そして、或る時ケンは、#9が真紅のマッサージに来ていたことをしり、真紅と#9を罵り始める。しまいには、真紅に暴力をふるうケン。それをケンへの平手打ちでで止めたのは、デイヴィッドだった。。事件の翌日、デイヴィッドは館を去っていく・・・・。

何もかもが音をたてて崩れていくかのような、事件だった。そして、追い打ちをかけるように、館への放火事件が起こる。地区を買収して再開発しようとする王剣に対する、住民たちの仕返しと思われた。ケンと#9との一件で失意の底にあった真紅は、火事の巻き添えになり、大やけどを負い、意識がもうとうとする中、誰かに助け出され、一命をとりとめる。

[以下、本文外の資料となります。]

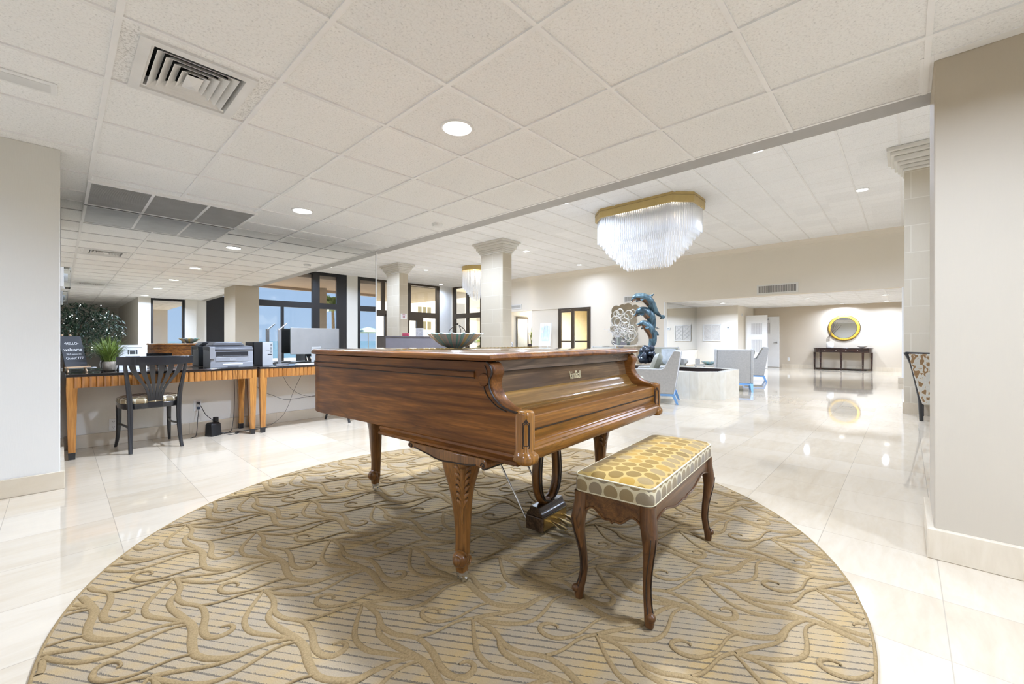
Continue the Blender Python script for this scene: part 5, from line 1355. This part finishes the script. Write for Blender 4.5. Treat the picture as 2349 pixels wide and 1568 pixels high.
# alcove plant and sconce
t = thing('snake_plant', 'tall upright yellow green plant in a dark square pot in the alcove', 'plant', (14.75, 12.45, 0))
b = MB(); b.loft([[(-r,-r,z),(r,-r,z),(r,r,z),(-r,r,z)] for z,r in ((0,.13),(.92,.18))]); b.build('pot', flat('pot_dark', (.04,.03,.03), .5), t, smooth=0)
blades(60, .10, .90, .20, .022, flat('snake_leaf', (.26,.30,.06), .5, var=.5, vs=8), 'leaves', t, z0=.86, droop=.1)
t = thing('wall_sconce', 'glowing white wall sconce in the far alcove', 'wall lamp', (15.69, 13.0, 1.72))
b = MB(); b.ball((-.06,0,0), (.06,.12,.26), 14, 8); b.build('shade', emis('sconce_glow', (1,.97,.9), 3.0), t, smooth=70)
b = MB(); b.box(-.02,.008,-.05,.05,-.08,.08); b.build('wall_plate', M['white'], t, smooth=0)
ld = bpy.data.lights.new('sconce_lamp','POINT'); ld.energy = 18*LAMP; ld.shadow_soft_size = .08; ld.color = (1,.95,.86)
o = bpy.data.objects.new('sconce_lamp', ld); COL.objects.link(o); o.parent = t; o.location = (-.22,0,.1)
downlight(16.2, 10.0, 2.9, 'added ceiling light inside the warm side room behind the glass doors', 110)  # this lamp and the next are added to brighten the side room
downlight(16.4, 8.2, 2.9, 'second added ceiling light deeper in the side room behind the glass doors', 60)
t = thing('alcove_doorframe', 'narrow dark framed pane at the left side of the alcove', 'door', (15.0, 13.34, 0))
b = MB(); b.box(-.42,-.36,-.03,0,0,2.15); b.box(.36,.42,-.03,0,0,2.15); b.box(-.42,.42,-.03,0,2.1,2.18); dfm = b.build('frame', M['bronze'], t, smooth=0)
b = MB(); b.box(-.36,.36,-.012,-.004,0,2.1); b.build('pane', flat('pale_blind', (.72,.73,.70), .3), t, smooth=0)
t = thing('scroll_chair', 'chair back with grey scroll print right of the nearest column', 'chair', (12.9, 12.35, 0), .3)
sc = Mt('scroll_print'); sw = sc.nd('TexVoronoi', Scale=12, _feature='DISTANCE_TO_EDGE'); sc.l.new(sc.coord(), sw.inputs['Vector']); sc.P(Base_Color=sc.ramp(sw.outputs[0], [(.06,(.10,.11,.14)),(.12,(.60,.60,.60))]), Roughness=.7)
b = MB(); b.prism([(-.25,.45),(-.30,1.0),(.30,1.0),(.25,.45)], 'yz', -.05, .03); b.build('backrest', sc.m, t, smooth=0, bevel=.02)
b = MB(); b.box(-.05,.5,-.26,.26,.38,.48); b.build('seat', sc.m, t, smooth=0, bevel=.02)
for x in (-.02,.46):
    for y in (-.22,.22):
        b = MB(); b.box(x-.02,x+.02,y-.02,y+.02,0,.38); b.build('leg', M['blackwood'], t, smooth=0)
# thermostats and lattice vents in the lounge
def thermo(loc, rz, label):
    t = thing('thermostat', label, 'thermostat', loc, rz)
    b = MB(); b.box(-.075,.075,-.025,0,-.05,.05); b.build('case', M['white'], t, smooth=0, bevel=.008)
    b = MB(); b.box(-.035,.035,-.027,-.024,-.02,.03); b.build('display', flat('lcd_grey', (.25,.26,.24), .3), t, smooth=0)
thermo((17.299, 4.93, 1.55), -PI/2, 'white thermostat on the rear lounge wall right of the lattice vent')
t = thing('lattice_vent', 'square white lattice vent with diamond pattern on the lounge wall', 'air vent', (17.299, 5.52, 1.37), -PI/2)
b = MB(); s_ = .33
for (x0,x1,z0,z1) in ((-s_,s_,s_-.035,s_),(-s_,s_,-s_,-s_+.035),(-s_,-s_+.035,-s_,s_),(s_-.035,s_,-s_,s_),(-.012,.012,-s_,s_)): b.box(x0,x1,-.022,0,z0,z1)
b.build('frame', M['wall_light'], t, smooth=0)
b = MB()
for cx in (-.155,.155):
    for q in (-.16,0,.16):
        b.cbox((cx,-.012,q),(.33,.008,.010),(0,.75,0)); b.cbox((cx,-.012,q),(.33,.008,.010),(0,-.75,0))
b.build('lattice', M['wall_light'], t, smooth=0)
b = MB(); b.box(-s_+.02,s_-.02,-.005,-.001,-s_+.02,s_-.02); b.build('backing', flat('vent_grey', (.56,.52,.46), .6), t, smooth=0)
t = thing('wall_alarm', 'small white alarm box above the open louvred door', 'alarm', (17.75, 4.599, 2.05), 0)
b = MB(); b.box(-.07,.07,-.04,0,-.05,.05); b.build('case', M['white'], t, smooth=0, bevel=.008)
b = MB(); b.box(-.025,.025,-.044,-.04,-.02,.025); b.build('strobe', M['crystal'], t, smooth=0)
# white doors
def louvre_door(loc, rz, w_, h_, vents, label, handle=None):
    t = thing('louvred_door', label, 'door', loc, rz)
    b = MB(); b.box(0,w_,-.04,0,0.01,h_); b.build('leaf', M['white'], t, smooth=0, bevel=.003)
    for (x0,x1,z0,z1) in vents:
        f = MB()
        for (a0,a1,c0,c1) in ((x0-.04,x1+.04,z1,z1+.04),(x0-.04,x1+.04,z0-.04,z0),(x0-.04,x0,z0,z1),(x1,x1+.04,z0,z1)): f.box(a0,a1,-.052,-.04,c0,c1)
        fo = f.build('vent_frame', M['white'], t, smooth=0)
        f = MB(); f.box(x0,x1,-.042,-.0402,z0,z1); f.build('vent_backing', flat('door_vent_grey', (.30,.29,.29), .6), fo, smooth=0)
        f = MB(); n = 12
        for k in range(n): x = x0+(x1-x0)*(k+.5)/n; f.box(x-.010,x+.006,-.05,-.042,z0,z1)
        f.build('vent_slat', M['white'], fo, smooth=0)
    if handle:
        f = MB(); f.cyl((handle[0],-.055,handle[1]),.03,.03,16,'y'); f.tube([(handle[0],-.07,handle[1]),(handle[0]-.10,-.07,handle[1])],.011,8); f.build('lever_handle', M['steel'], t, smooth=50)
    return t
louvre_door((XR-.004, 4.60, 0), -PI/2, .92, 2.02, [(.20,.60,1.35,1.78)], 'white door with one louvre and a lever handle on the back wall', (.83,.98))
louvre_door((18.2, 4.56, 0), -PI/2+.02, .74, 2.03, [(.20,.56,1.30,1.72),(.20,.56,.62,1.10)], 'white door leaf with two louvres standing open before the back wall')
b = MB(); b.box(XR-.10,XR-.052,4.05,4.16,1.90,1.94); o = b.build('door_closer', M['black'], None); tag(o, 'small black closer at the top of the far white door', 'door closer')
# console with oval mirror
dk = wood('dark_mahogany', [(.012,.006,.004),(.028,.012,.009),(.05,.02,.014)], 'y', 1.0, .22, .6)
t = thing('console_table', 'dark curved console table with small drawers below the oval mirror', 'table', (19.22, 1.70, 0))
def plan(hy, dpt, n=24):
    pts = [(.24, hy)] + [(.24-(dpt)*math.sin(PI*k/(2*8))**.8, hy-.30*(1-math.cos(PI*k/(2*8)))) for k in range(1,9)]
    pts += [(x,-y) for x,y in pts[::-1]]; return pts
b = MB(); b.prism(plan(.865,.47), 'xy', .775, .80); b.build('table_top', dk, t, smooth=40, bevel=.003)
b = MB(); b.prism(plan(.845,.45), 'xy', .64, .775); ap = b.build('apron', dk, t, smooth=40)
for y in (-.30,.30):
    b = MB(); b.box(-.222,-.208,y-.26,y+.26,.655,.765); d_ = b.build('drawer', dk, t, smooth=0, bevel=.002)
    g = MB()
    for q in (-.16,.16): g.ball((-.23,y+q,.71),.016,8,5)
    g.build('knob', M['chrome'], d_, smooth=60)
for y,x in ((-.82,.18),(-.60,-.15),(0,-.19),(.60,-.15),(.82,.18)):
    b = MB(); b.loft([[(x-r,y-r,z),(x+r,y-r,z),(x+r,y+r,z),(x-r,y+r,z)] for z,r in ((.64,.034),(.03,.022),(0,.024))]); b.build('leg', dk, t, smooth=0)
b = MB(); b.prism(plan(.80,.40), 'xy', .04, .065); b.build('stretcher_shelf', dk, t, smooth=40)
t = thing('oval_mirror', 'round mirror with broad yellow gold rim above the console', 'mirror', (XR, 1.66, 1.52))
gm2 = Mt('gold_leaf_rim'); tc = gm2.n.new('ShaderNodeTexCoord'); ss = gm2.nd('SeparateXYZ'); gm2.l.new(tc.outputs['Object'], ss.inputs[0]); an = gm2.math('ARCTAN2', ss.outputs[1], ss.outputs[2]); ln = gm2.math('LESS_THAN', gm2.math('FRACT', gm2.math('MULTIPLY', an, 6.4)), .12)
gm2.P(Base_Color=gm2.mix(ln, (.60,.36,.04), (.38,.20,.02)), Roughness=.35, Metallic=.2)
b = MB(); n = 56
rg = []
for r_, x in ((.37,-.012),(.375,-.03),(.415,-.042),(.455,-.03),(.465,-.008),(.465,0)): rg.append([(x, r_*math.cos(2*PI*i/n), r_*math.sin(2*PI*i/n)) for i in range(n)])
b.loft(rg, cap=False); b.build('gold_rim', gm2.m, t, smooth=50)
b = MB(); b.cyl((-.010,0,0), .375, .012, 48, 'x'); b.build('mirror_glass', M['mirror'], t, smooth=30)
b = MB(); b.torus((-.012,0,0), .466, .008, 56, 6, 'x'); b.torus((-.030,0,0), .374, .007, 56, 6, 'x'); b.build('dark_edge', dark_line, t, smooth=60)
b = MB(); b.lathe([(.07,0),(.10,.012),(.108,.05),(.108,.17),(.085,.20),(.045,.212),(.05,.235),(.04,.235),(.03,.20)], 24); v2 = b.build('ceramic_jar', flat('white_ceramic', (.85,.85,.84), .5, var=.12, vs=40), None, smooth=50); v2.location = (19.15, 2.03, .80); tag(v2, 'white textured jar with bare twigs on the console', 'jar')
b = MB(); rnd = random.Random(9)
for k in range(9):
    a = rnd.uniform(-.9,.35); ln_ = rnd.uniform(.45,.78); b.tube(smooth_path([(0,0,.1),(rnd.uniform(-.02,.03),-a*.12,.3),(rnd.uniform(-.05,.05),a*.30,.2+ln_)],4), .0035, 5)
o = b.build('bare_twigs', flat('twig_brown', (.10,.07,.05), .8), None, smooth=60); o.location = (19.15,2.03,.82); tag(o, 'thin bare twigs rising from the white jar', 'twigs')
b = MB(); b.lathe([(.04,0),(.06,.01),(.12,.045),(.155,.085),(.148,.085),(.10,.045),(.01,.02)], 28); o = b.build('white_bowl', M['white'], None, smooth=60); o.location = (19.15,1.12,.80); tag(o, 'shallow white bowl on the right of the console', 'bowl')
# reception counters, sign and pink box
cg = flat('counter_slate', (.165,.155,.175), .5, var=.05)
def counter(x0, x1, y0, y1, z, label):
    t = thing('reception_counter', label, 'counter', ((x0+x1)/2,(y0+y1)/2,0), 0)
    hx, hy = (x1-x0)/2, (y1-y0)/2
    b = MB(); b.box(-hx,hx,-hy,hy,0,z-.04); b.build('body', cg, t, smooth=0)
    b = MB(); b.box(-hx-.03,hx+.03,-hy-.03,hy+.03,z-.04,z); b.build('worktop', flat('counter_top', (.10,.09,.10), .3), t, smooth=0)
counter(6.6, 8.30, 11.3, 11.9, 1.20, 'slate grey reception counter left of the farther column')
counter(9.6, 12.0, 14.6, 15.2, 1.24, 'slate grey counter between the columns, behind the glass bowl')
t = thing('display_frame', 'small white framed notice standing on the left reception counter', 'frame', (8.00, 11.6, 1.2), -.75)
b = MB(); b.box(-.13,.13,-.01,.01,0,.27); f_ = b.build('frame', M['white'], t, smooth=0)
b = MB(); b.box(-.10,.10,-.0125,-.009,.035,.235); b.build('notice', flat('notice_grey', (.62,.62,.64), .5, var=.3, vs=40), f_, smooth=0)
b = MB(); b.box(-.10,.10,-.06,.06,0,.10); o = b.build('pink_box', flat('pink_card', (.62,.10,.16), .5), None, bevel=.01); o.location = (7.45,11.55,1.2); o.rotation_euler = (0,0,-.7); tag(o, 'small pink box on the left reception counter', 'box')
t = thing('column_notice', 'small white notice with a round red mark on the farther column', 'sign', (8.60, 13.47-.002, 1.95))
b = MB(); b.box(-.13,.13,-.006,0,-.10,.10); pl = b.build('plate', M['white'], t, smooth=0)
b = MB(); b.torus((0,-.008,-.02), .035, .010, 20, 6, 'y'); b.box(-.06,.06,-.0075,-.005,.05,.068); b.build('mark', flat('notice_red', (.42,.10,.16), .5), pl, smooth=0)
# luggage trolley in front of the corner glass
t = thing('luggage_trolley', 'dark arched luggage trolley by the corner windows', 'trolley', (12.9, 15.6, 0), .6)
b = MB(); b.box(-.5,.5,-.28,.28,.18,.24); b.build('platform', M['black'], t, smooth=0)
for s_ in (-.27,.27):
    b = MB(); b.tube(smooth_path([(-.46,s_,.24),(-.46,s_,1.2),(-.38,s_,1.55),(0,s_*.3,1.78),(.38,s_,1.55),(.46,s_,1.2),(.46,s_,.24)],5), .018, 8); b.build('arch', M['bronze'], t, smooth=60)
for x in (-.4,.4):
    for y in (-.2,.2):
        b = MB(); b.cyl((x,y,.09),.09,.04,16,'y'); b.build('wheel', M['black'], t, smooth=40)
b = MB(); b.ball((0,0,1.85), .05, 10, 6); b.build('finial', M['bronze'], t, smooth=60)
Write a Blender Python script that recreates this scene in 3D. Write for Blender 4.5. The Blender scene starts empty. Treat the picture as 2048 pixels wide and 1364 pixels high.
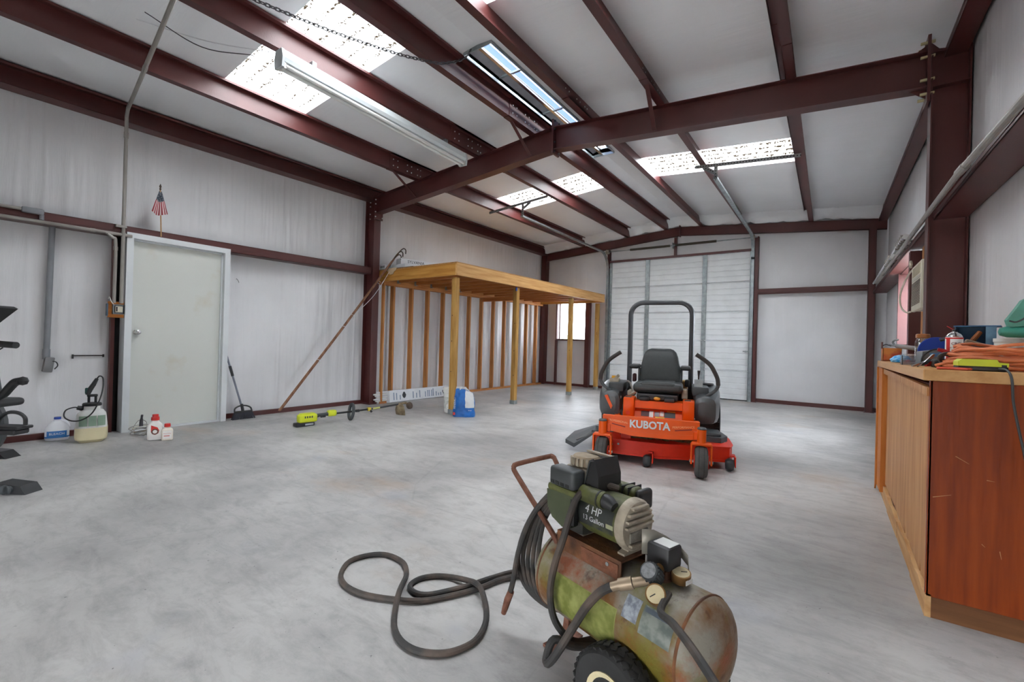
import bpy, bmesh, math, random
from mathutils import Vector, Matrix, noise
random.seed(7)
PI = math.pi
sc = bpy.context.scene
COL = sc.collection

# ---------------------------------------------------------------- camera
cam = bpy.data.cameras.new('camera'); camo = bpy.data.objects.new('camera', cam); COL.objects.link(camo)
YAW, PITCH, ROLL, FPX = .6175, .0034, .0274, 890.7
CAMP = Vector((6.428, -4.7393, 1.0939))
fw = Vector((-math.sin(YAW)*math.cos(PITCH), math.cos(YAW)*math.cos(PITCH), math.sin(PITCH)))
rt = Vector((math.cos(YAW), math.sin(YAW), 0)); up = rt.cross(fw)
r2 = rt*math.cos(ROLL)+up*math.sin(ROLL); u2 = -rt*math.sin(ROLL)+up*math.cos(ROLL)
M = Matrix((r2, u2, -fw)).transposed().to_4x4(); M.translation = CAMP
camo.matrix_world = M
cam.sensor_fit = 'HORIZONTAL'; cam.sensor_width = 36; cam.lens = FPX/2048*36
cam.clip_start = .05; cam.clip_end = 300
sc.camera = camo

# ---------------------------------------------------------------- world and exposure
w = bpy.data.worlds.new('overcast_sky'); sc.world = w; w.use_nodes = True
nt = w.node_tree; bg = nt.nodes['Background']
tc = nt.nodes.new('ShaderNodeTexCoord'); sp = nt.nodes.new('ShaderNodeSeparateXYZ'); rp = nt.nodes.new('ShaderNodeValToRGB')
nt.links.new(tc.outputs['Generated'], sp.inputs[0]); nt.links.new(sp.outputs['Z'], rp.inputs[0]); nt.links.new(rp.outputs[0], bg.inputs[0])
rp.color_ramp.elements[0].color = (.93, .96, 1, 1); rp.color_ramp.elements[1].color = (.87, .92, 1, 1)
bg.inputs[1].default_value = 9.0
vs = sc.view_settings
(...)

真紅は、火傷した左手にケンからもらった魚の指輪をつけたまま、帰国することになる。館のすべては焼けてなくなってしまった。残ったのは、みんなとの思い出。館が亡くなってしまった今、シャオリーも、シェフも、運転手も、、みんな真紅に仕える使用人ではない。それでも、みんなが真紅を見送りにきてくれたのだった。その姿の中には、そっと1人でたたずむ、デイヴィッドの姿もあった。欠けているのは、ケンだった。「さようなら」のメモだけが真紅のもとに届いた。。 

 

そして、場面は、再び南が真紅に出会った時代に。二人がこれから、中国美術を通じて成功をしていくであろう、明るい未来の兆しで物語は終わる。火傷の痕と共に真紅の左手に残っていた魚のダイアモンドリングは、南と共に上海に訪れている間に、真紅の左手から消えていた・・・・。新しい幸運を求めて。

 

いやぁ、、、ちょっとネタバレのつもりが、長くなってしまった。結局、作者もタイトルもない真紅のお気に入りの作品は、だれの作品だったのか、、、のネタバレはやめておこう。そして、火事の中、真紅を救い出したのが誰だったのかも。

 

#9にまつわる長く、甘く、セツナク、愛しい物語。

読み応え、ばっちり。

しいて言えば、#9とのハッピーエンドの世界も見てみたかったかなぁ、、、なんて。宝島社らしい、夢物語。

 

うん、面白かった。

やっぱり、原田マハさん、好きだ。